Japan, former Asian champions, will play world number-three the Netherlands in Enschede on September 5 and 35th-ranked Ghana in Utrecht, on September 9.

“I want my players to feel in their bones the strength of first-ranking teams that have the potential to reach the last four,” Okada said.

“It is a good thing if problems are exposed.”

Like Japan, the Netherlands have already qualified for South Africa 2010 while Ghana lead Africa’s qualifying Group D with three straight wins.

After the Dutch tour, Japan will host Scotland in Yokohama on October 10 and Togo in Oita on October 14, according to the Football Association.

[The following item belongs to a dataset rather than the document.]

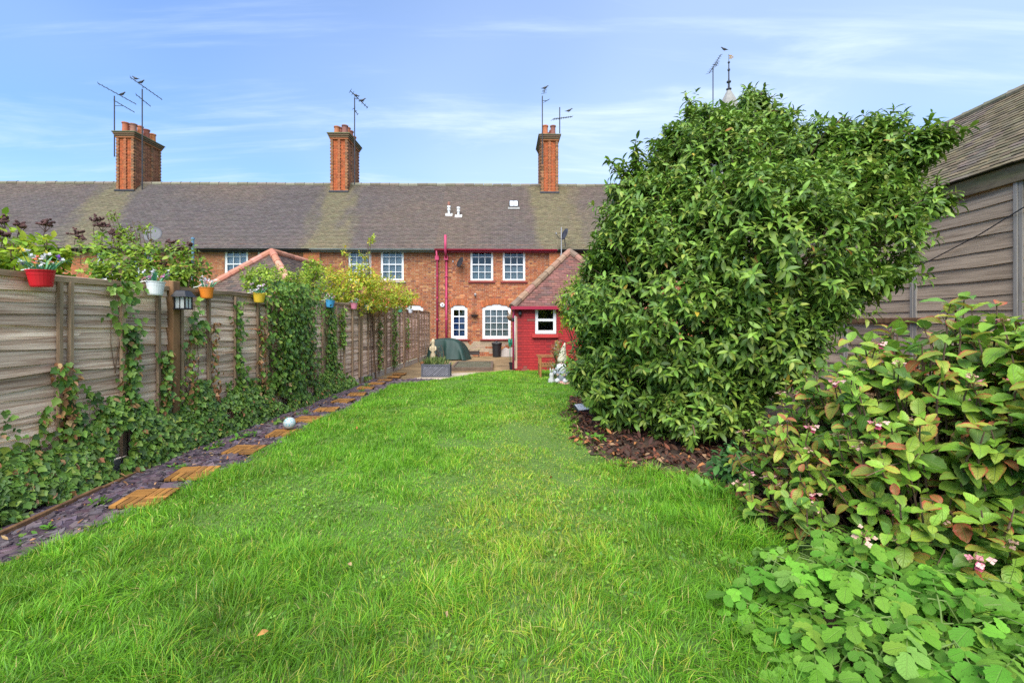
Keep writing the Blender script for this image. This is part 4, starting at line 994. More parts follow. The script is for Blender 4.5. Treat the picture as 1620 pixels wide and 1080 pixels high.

They are also hoping to allocate a FIFA international match day on November 14 for a friendly against a powerhouse such as England or the United States.

“I wish to raise the level of our team by one step through these matches,” said Okada, who piloted Japan to a winless World Cup finals debut at France 1998 and assumed the job again in late 2007 to take over from ailing Bosnian Ivica Osim.

“We must improve the accuracy and speed of our kicking, outrun our opponents and outdo them in one-on-one battles for the ball,” he said.

He has vowed that Japan, who excel in organisation but lack physical strength, can reach the semi-final stage in South Africa, as South Korea did in the 2002 World Cup co-hosted by the two Asian rivals.

The goal has been widely criticised as unrealistic, with Japan’s best World Cup performance being a last-16 spot in 2002.

Okada’s squad showed weaknesses in their offensive tactics last month in qualifying for South Africa, when they went down 2-1 away to the bigger Australia in their final qualifier and in a 1-1 draw with unfancied Qatar at home.

Australia finished top of Asian Group A with 20 points against Japan’s 15 after both countries had secured their places in South Africa.